Objective:
Repeat the whole listing exactly as written.

Provided material:
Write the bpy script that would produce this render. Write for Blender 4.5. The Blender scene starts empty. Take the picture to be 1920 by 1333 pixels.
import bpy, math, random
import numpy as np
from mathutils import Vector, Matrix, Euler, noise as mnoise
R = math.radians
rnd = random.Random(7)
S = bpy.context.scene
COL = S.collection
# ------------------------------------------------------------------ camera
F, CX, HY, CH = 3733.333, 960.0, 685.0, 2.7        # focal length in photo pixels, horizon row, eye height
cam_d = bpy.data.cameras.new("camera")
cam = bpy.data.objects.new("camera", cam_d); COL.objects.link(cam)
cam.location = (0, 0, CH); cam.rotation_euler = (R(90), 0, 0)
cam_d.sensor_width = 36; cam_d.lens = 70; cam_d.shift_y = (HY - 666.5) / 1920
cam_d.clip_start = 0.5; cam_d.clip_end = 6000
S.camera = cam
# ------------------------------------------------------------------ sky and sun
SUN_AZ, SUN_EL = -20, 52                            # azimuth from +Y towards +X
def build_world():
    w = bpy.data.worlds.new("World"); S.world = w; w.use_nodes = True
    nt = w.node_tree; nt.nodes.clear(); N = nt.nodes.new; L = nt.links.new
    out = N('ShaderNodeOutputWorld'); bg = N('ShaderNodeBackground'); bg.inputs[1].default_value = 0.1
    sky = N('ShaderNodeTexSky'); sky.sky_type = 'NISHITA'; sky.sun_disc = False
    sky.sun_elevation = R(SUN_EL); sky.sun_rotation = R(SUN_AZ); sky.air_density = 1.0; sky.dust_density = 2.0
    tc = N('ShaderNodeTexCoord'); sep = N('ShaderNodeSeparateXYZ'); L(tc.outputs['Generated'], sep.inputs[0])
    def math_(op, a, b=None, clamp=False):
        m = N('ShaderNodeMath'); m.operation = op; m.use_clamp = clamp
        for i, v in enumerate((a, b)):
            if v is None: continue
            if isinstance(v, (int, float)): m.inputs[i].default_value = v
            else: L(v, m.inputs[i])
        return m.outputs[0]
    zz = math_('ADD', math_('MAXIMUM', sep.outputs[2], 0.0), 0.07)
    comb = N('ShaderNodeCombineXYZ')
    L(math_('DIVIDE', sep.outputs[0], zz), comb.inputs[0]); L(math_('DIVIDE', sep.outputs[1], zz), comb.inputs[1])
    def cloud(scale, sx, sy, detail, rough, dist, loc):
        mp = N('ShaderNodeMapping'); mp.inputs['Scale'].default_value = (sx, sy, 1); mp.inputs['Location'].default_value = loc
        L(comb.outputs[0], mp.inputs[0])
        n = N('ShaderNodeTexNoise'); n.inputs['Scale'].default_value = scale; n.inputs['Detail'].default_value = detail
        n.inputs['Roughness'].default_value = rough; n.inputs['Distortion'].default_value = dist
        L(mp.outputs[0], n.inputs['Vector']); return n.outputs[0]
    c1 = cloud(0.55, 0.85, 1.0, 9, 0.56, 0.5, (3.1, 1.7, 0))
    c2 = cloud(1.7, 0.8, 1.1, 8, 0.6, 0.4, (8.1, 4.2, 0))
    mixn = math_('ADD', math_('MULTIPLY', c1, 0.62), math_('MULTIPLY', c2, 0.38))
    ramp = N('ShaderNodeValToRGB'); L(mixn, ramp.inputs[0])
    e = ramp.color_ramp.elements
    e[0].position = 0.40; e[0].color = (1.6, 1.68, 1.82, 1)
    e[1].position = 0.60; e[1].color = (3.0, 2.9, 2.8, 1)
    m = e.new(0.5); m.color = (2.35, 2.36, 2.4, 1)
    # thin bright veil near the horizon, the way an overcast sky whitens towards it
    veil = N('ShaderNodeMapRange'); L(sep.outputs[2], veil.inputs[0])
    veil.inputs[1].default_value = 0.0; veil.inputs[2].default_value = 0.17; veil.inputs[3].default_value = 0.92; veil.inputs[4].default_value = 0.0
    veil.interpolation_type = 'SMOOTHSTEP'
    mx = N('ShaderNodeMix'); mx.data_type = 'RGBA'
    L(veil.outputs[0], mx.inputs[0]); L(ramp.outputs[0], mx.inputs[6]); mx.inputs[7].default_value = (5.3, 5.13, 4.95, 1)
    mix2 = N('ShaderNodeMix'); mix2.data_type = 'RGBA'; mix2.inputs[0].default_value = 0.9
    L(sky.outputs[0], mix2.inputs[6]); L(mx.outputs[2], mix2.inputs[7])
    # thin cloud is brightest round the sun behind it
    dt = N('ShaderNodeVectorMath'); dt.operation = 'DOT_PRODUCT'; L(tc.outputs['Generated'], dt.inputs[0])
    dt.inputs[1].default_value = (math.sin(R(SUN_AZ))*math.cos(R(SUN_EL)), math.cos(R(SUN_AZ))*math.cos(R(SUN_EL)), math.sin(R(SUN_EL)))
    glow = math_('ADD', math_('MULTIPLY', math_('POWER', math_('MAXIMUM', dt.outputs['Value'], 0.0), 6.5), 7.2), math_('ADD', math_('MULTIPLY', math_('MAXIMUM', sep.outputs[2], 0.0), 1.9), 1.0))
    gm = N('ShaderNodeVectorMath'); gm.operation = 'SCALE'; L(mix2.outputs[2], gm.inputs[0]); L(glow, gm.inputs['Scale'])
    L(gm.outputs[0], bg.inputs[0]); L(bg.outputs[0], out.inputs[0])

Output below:
Write the bpy script that would produce this render. Write for Blender 4.5. The Blender scene starts empty. Take the picture to be 1920 by 1333 pixels.
import bpy, math, random
import numpy as np
from mathutils import Vector, Matrix, Euler, noise as mnoise
R = math.radians
rnd = random.Random(7)
S = bpy.context.scene
COL = S.collection
# ------------------------------------------------------------------ camera
F, CX, HY, CH = 3733.333, 960.0, 685.0, 2.7        # focal length in photo pixels, horizon row, eye height
cam_d = bpy.data.cameras.new("camera")
cam = bpy.data.objects.new("camera", cam_d); COL.objects.link(cam)
cam.location = (0, 0, CH); cam.rotation_euler = (R(90), 0, 0)
cam_d.sensor_width = 36; cam_d.lens = 70; cam_d.shift_y = (HY - 666.5) / 1920
cam_d.clip_start = 0.5; cam_d.clip_end = 6000
S.camera = cam
# ------------------------------------------------------------------ sky and sun
SUN_AZ, SUN_EL = -20, 52                            # azimuth from +Y towards +X
def build_world():
    w = bpy.data.worlds.new("World"); S.world = w; w.use_nodes = True
    nt = w.node_tree; nt.nodes.clear(); N = nt.nodes.new; L = nt.links.new
    out = N('ShaderNodeOutputWorld'); bg = N('ShaderNodeBackground'); bg.inputs[1].default_value = 0.1
    sky = N('ShaderNodeTexSky'); sky.sky_type = 'NISHITA'; sky.sun_disc = False
    sky.sun_elevation = R(SUN_EL); sky.sun_rotation = R(SUN_AZ); sky.air_density = 1.0; sky.dust_density = 2.0
    tc = N('ShaderNodeTexCoord'); sep = N('ShaderNodeSeparateXYZ'); L(tc.outputs['Generated'], sep.inputs[0])
    def math_(op, a, b=None, clamp=False):
        m = N('ShaderNodeMath'); m.operation = op; m.use_clamp = clamp
        for i, v in enumerate((a, b)):
            if v is None: continue
            if isinstance(v, (int, float)): m.inputs[i].default_value = v
            else: L(v, m.inputs[i])
        return m.outputs[0]
    zz = math_('ADD', math_('MAXIMUM', sep.outputs[2], 0.0), 0.07)
    comb = N('ShaderNodeCombineXYZ')
    L(math_('DIVIDE', sep.outputs[0], zz), comb.inputs[0]); L(math_('DIVIDE', sep.outputs[1], zz), comb.inputs[1])
    def cloud(scale, sx, sy, detail, rough, dist, loc):
        mp = N('ShaderNodeMapping'); mp.inputs['Scale'].default_value = (sx, sy, 1); mp.inputs['Location'].default_value = loc
        L(comb.outputs[0], mp.inputs[0])
        n = N('ShaderNodeTexNoise'); n.inputs['Scale'].default_value = scale; n.inputs['Detail'].default_value = detail
        n.inputs['Roughness'].default_value = rough; n.inputs['Distortion'].default_value = dist
        L(mp.outputs[0], n.inputs['Vector']); return n.outputs[0]
    c1 = cloud(0.55, 0.85, 1.0, 9, 0.56, 0.5, (3.1, 1.7, 0))
    c2 = cloud(1.7, 0.8, 1.1, 8, 0.6, 0.4, (8.1, 4.2, 0))
    mixn = math_('ADD', math_('MULTIPLY', c1, 0.62), math_('MULTIPLY', c2, 0.38))
    ramp = N('ShaderNodeValToRGB'); L(mixn, ramp.inputs[0])
    e = ramp.color_ramp.elements
    e[0].position = 0.40; e[0].color = (1.6, 1.68, 1.82, 1)
    e[1].position = 0.60; e[1].color = (3.0, 2.9, 2.8, 1)
    m = e.new(0.5); m.color = (2.35, 2.36, 2.4, 1)
    # thin bright veil near the horizon, the way an overcast sky whitens towards it
    veil = N('ShaderNodeMapRange'); L(sep.outputs[2], veil.inputs[0])
    veil.inputs[1].default_value = 0.0; veil.inputs[2].default_value = 0.17; veil.inputs[3].default_value = 0.92; veil.inputs[4].default_value = 0.0
    veil.interpolation_type = 'SMOOTHSTEP'
    mx = N('ShaderNodeMix'); mx.data_type = 'RGBA'
    L(veil.outputs[0], mx.inputs[0]); L(ramp.outputs[0], mx.inputs[6]); mx.inputs[7].default_value = (5.3, 5.13, 4.95, 1)
    mix2 = N('ShaderNodeMix'); mix2.data_type = 'RGBA'; mix2.inputs[0].default_value = 0.9
    L(sky.outputs[0], mix2.inputs[6]); L(mx.outputs[2], mix2.inputs[7])
    # thin cloud is brightest round the sun behind it
    dt = N('ShaderNodeVectorMath'); dt.operation = 'DOT_PRODUCT'; L(tc.outputs['Generated'], dt.inputs[0])
    dt.inputs[1].default_value = (math.sin(R(SUN_AZ))*math.cos(R(SUN_EL)), math.cos(R(SUN_AZ))*math.cos(R(SUN_EL)), math.sin(R(SUN_EL)))
    glow = math_('ADD', math_('MULTIPLY', math_('POWER', math_('MAXIMUM', dt.outputs['Value'], 0.0), 6.5), 7.2), math_('ADD', math_('MULTIPLY', math_('MAXIMUM', sep.outputs[2], 0.0), 1.9), 1.0))
    gm = N('ShaderNodeVectorMath'); gm.operation = 'SCALE'; L(mix2.outputs[2], gm.inputs[0]); L(glow, gm.inputs['Scale'])
    L(gm.outputs[0], bg.inputs[0]); L(bg.outputs[0], out.inputs[0])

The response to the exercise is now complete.